17.15: Are our words acting as windows or as walls?
Words are indispensable tools for communicating our ideas and feelings with others. These verbal tools have become increasingly critical in our hi-tech age of phones and emails that don’t allow the non-verbal forms of communication possible in direct, personal conversations.
Our words can act as windows or as walls:
- As windows, they give others’ clear views of our thoughts and feelings, and facilitate understanding and relationship building;
- As walls, they block others’ vision of our perspective, and obfuscate sharing and harmonizing.
If we wish that our words act as windows and not as walls, we can draw from the five precious insights given by the Bhagavad-gita (17.15) for tapping the power of words: speak words that are non-agitating, truthful, pleasing, beneficial and scripturally-based. Let’s focus on the first guideline. When we speak in ways that agitate others, their emotions arise as instinctive reflexes for self-defense, and relegate their rational faculty to the background, leaving us with little or no facility for having an intelligent discussion. Soon the conversation degenerates into a shouting match or a name-calling competition; our words end as bricks in the Chinese wall that separates us.

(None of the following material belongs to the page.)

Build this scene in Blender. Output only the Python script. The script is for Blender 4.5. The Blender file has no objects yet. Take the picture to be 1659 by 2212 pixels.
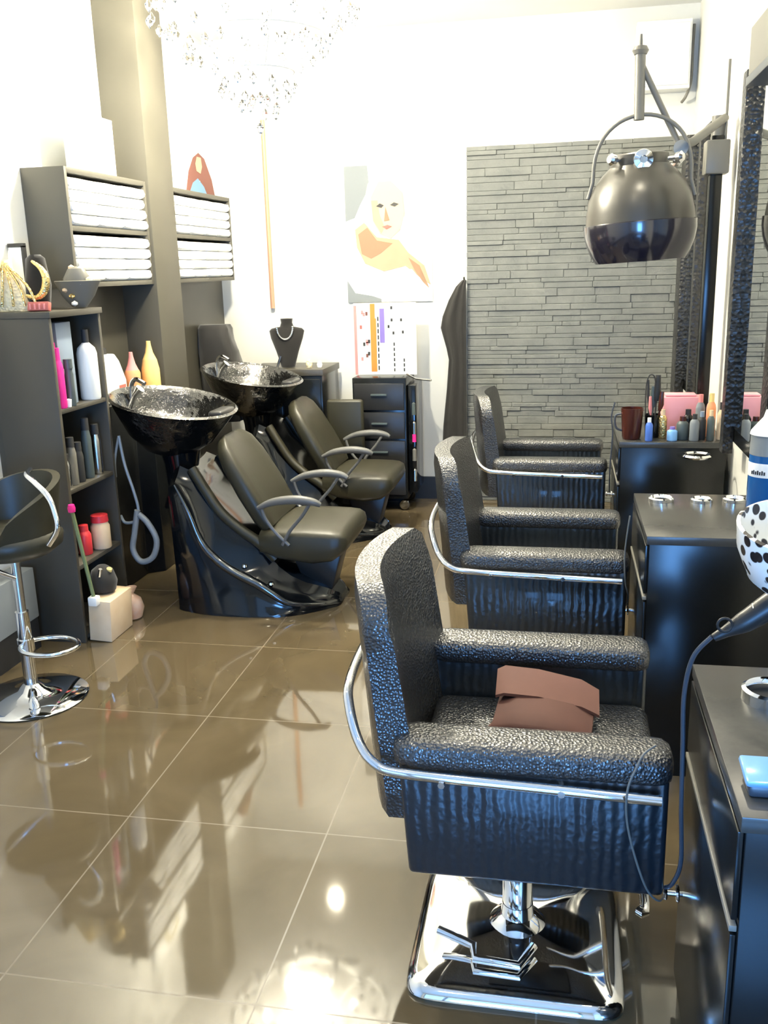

We may wonder: do we have to suppress genuine facts or authentic concerns for the sake of pacifism? No, because the Gita also recommends that our speech be truthful. Its emphasis on non-agitating speech ensures that the form of our message doesn’t alienate others from the content of the message even before hearing and considering it.
Before starting a sensitive conversation, we can pause for gathering our devotional bearings and reminding ourselves that this situation is ultimately an arrangement of Krishna to deepen our wisdom and devotion. This spiritual reorientation will empower us to use words that break walls and build windows.